A team of Canadian astronomers and engineers has developed a bold new concept for a Canadian flagship space telescope: CASTOR, the Cosmological Advanced Survey Telescope for Optical and ultraviolet Research. CASTOR’s name pays tribute to Canada’s national animal, the beaver.

Space astronomy is on the verge of a revolution. In the next decade, a pair of sophisticated imaging telescopes — Europe’s Euclid mission and NASA’s WFIRST mission — will survey the skies at red-optical and infrared wavelengths, hoping to unlock the secrets of Dark Energy, a mysterious form of energy that is causing the expansion of the universe to accelerate. CASTOR has been designed to complement these by providing razor-sharp images at shorter wavelengths, in the ultraviolet and blue-optical region.

Patrick Côté is an astronomer at NRC’s Herzberg Astronomy & Astrophysics Research Centre in Victoria, BC. He uses both ground- and space-based telescopes — especially the Canada-France-Hawaii Telescope in Hawaii and NASA’s Hubble Space Telescope — to study galaxies and clusters in the local universe.

CASTOR would not only open a new window on the cosmos, but it would succeed the legendary Hubble Space Telescope (HST) as the world’s preeminent imaging facility at these wavelengths. Launched in 1990, HST is nearing the end of its lifetime, and astronomers worldwide will soon lose access to the razor-sharp imaging capabilities that have propelled their research to new heights and captivated the pubic in the process.

 

Smaller, lighter and cheaper than Hubble, CASTOR would use the latest technologies to deliver images that are nearly as sharp as Hubble, but covering a field nearly one hundred times larger. Astronomers plan to use its revolutionary billion-pixel camera to image about one fifth of the entire sky, yielding the sharpest, widest and deepest view of the universe to date at these wavelengths. A team made up of nearly one hundred astronomers from across Canada and around the world has recently explored CASTOR’s research capabilities in a study sponsored by the Canadian Space Agency. The conclusion? CASTOR’s scientific potential is immense and includes not just Dark Energy, but the progenitors of gravitational wave events, supermassive black holes, the atmospheres of extra-solar planets, the search for possible dwarf planets beyond the orbit of Pluto, and much more.
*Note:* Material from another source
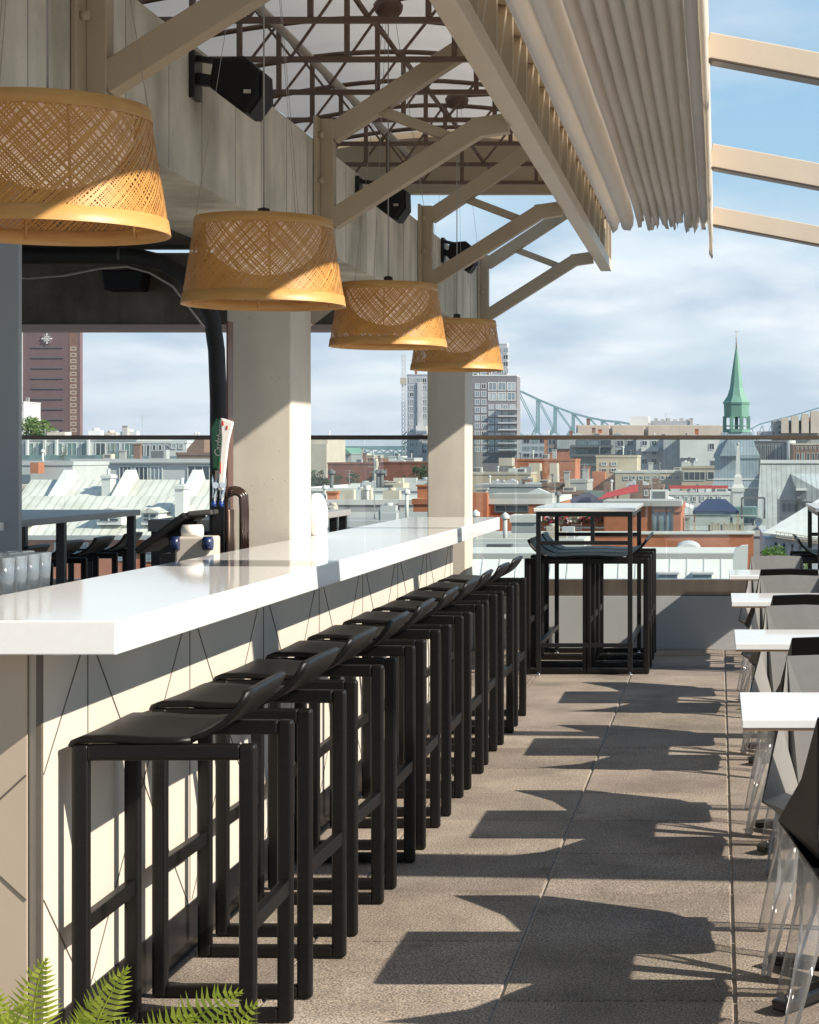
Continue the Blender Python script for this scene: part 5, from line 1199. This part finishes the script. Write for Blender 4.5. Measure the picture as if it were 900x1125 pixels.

CASTOR will produce the deepest, widest and sharpest view of the universe in ultraviolet light, allowing astronomers to understand how galaxies form and evolve over cosmic timescales. (Left). A region of sky imaged in ultraviolet light by NASA’s GALEX telescope. (Right). 
Credit: Patrick Côté

The proposed CASTOR space telescope in low Earth orbit. Operating high above the Earth’s atmosphere, CASTOR would have an unimpeded view of the universe at ultraviolet and blue-optical wavelengths, with a field of view roughly one hundred times larger than the legendary Hubble Space Telescope.

Credit: Patrick Côté

Energized by the results of their recent study, the team hopes the Canadian Space Agency will move quickly to the next development stage and aim for a launch in the mid 2020s. CASTOR has drawn the attention of prospective international partners, including the United States, India and the United Kingdom, who look forward to continued Canadian leadership in the mission.